You can take any country at war with another and know without a doubt that even your own people do heinous things. To blindly believe your people alone are always on the side of right is madness. To believe that all people that come from a country are inherently evil seems a way to exonerate your own evil deeds. There is so much intolerance here, and guess what- I see it in my own country, I have seen it in countries I have traveled to and lived in. People live to divide I suppose, but they can come together too. Sadly, most people aren’t willing to lose their family for love, and how sad that is the choice they are often given.

We know Liat’s family is never going to accept Hilmi, an artist that was raised by an atheist father or no- no way. Is it because he is Arab or is it because he isn’t Jewish. She doesn’t want her parents to know, and her sister thinks this should just be some adventurous fling, certainly not someone she will risk bringing into the family. Soon she isn’t even telling her Israeli friends the truth about the man she is dating. This story causes some discomfort for both sides, I am sure, exposes things that are likely ignored. This line was intense, full of meaning. “How strange  the reversal is- seeing us from the outside, looking in from the neighbors’ window, seeing ourselves from the hidden side of the mirror.”  Would that we all could do this, how much of the world change, how much would we all question our staunch beliefs. This novel is political and the love is fresh, fast and doomed. If you want to play around and change the ethnicity of the characters, you do so or reverse the roles, the point is- good and bad is a clouded thing. What do we have in common? The ability to love and accept , sure maybe it can change and save us but sadly we also have blinders on. We often do not want to see the other side of any argument that goes against our own truths.

One is an idealist, the other a Zionist and where can they meet in the middle? What the reader can is see that through their differences, even equal hatred , they are more tightly bound. They are neighbors, they sleep with the enemy. They are stuck! Even meeting his family it’s “You Israelis”, both Liat and Hilmi have to carry everything their “people” do and think, defend or deny. That would be a constant were they able to join forever. Thinking on this, plop your American self in another country and eventually you too will encounter someone that holds everything Americans have done against you. It may be quietly, less violently but it’s there all the same. Families can really get in the way, even if we can rise above our differences, it is a fresh hell to have to defend your love to your family and friends, to bring children up in hostility, children that are part of both worlds. Is it easier to just enjoy the moment and move on?

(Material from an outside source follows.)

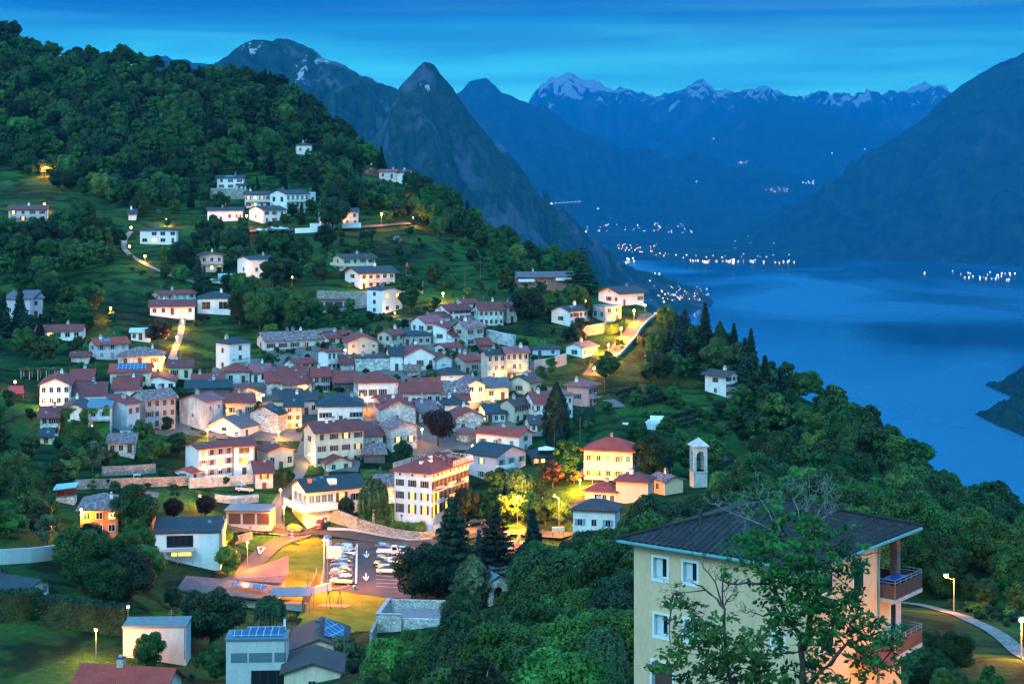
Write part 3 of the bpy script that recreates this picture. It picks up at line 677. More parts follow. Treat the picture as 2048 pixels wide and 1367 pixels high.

What if there isn’t a choice, ever? Is there ever really a choice for Liat and Hilmi? Which side is wrong? Is love ever wrong? Can it be?

This is more than just forbidden love, I cannot imagine the fight for a Palestinian and an Israeli in love. By chance I recently read an article in The Telegraph about this very book being banned in classrooms of Israeli. From what I gathered in the article neither side is thrilled about the prospect of mixed marriages between the two. I didn’t even know Jews are not allowed to marry non-Jews in Israel. I imagine this novel is a much hotter topic in the two countries than here in the USA. But, I am reminded of past forbidden couplings through time in our own land. Easy to imagine, well not us, but there are still a lot of forbidden relationships, or ones our families would disown some of us over.

Why can’t we all get along? We can try, if other people would just let us. Provocative literature here, enough that it was banned elsewhere.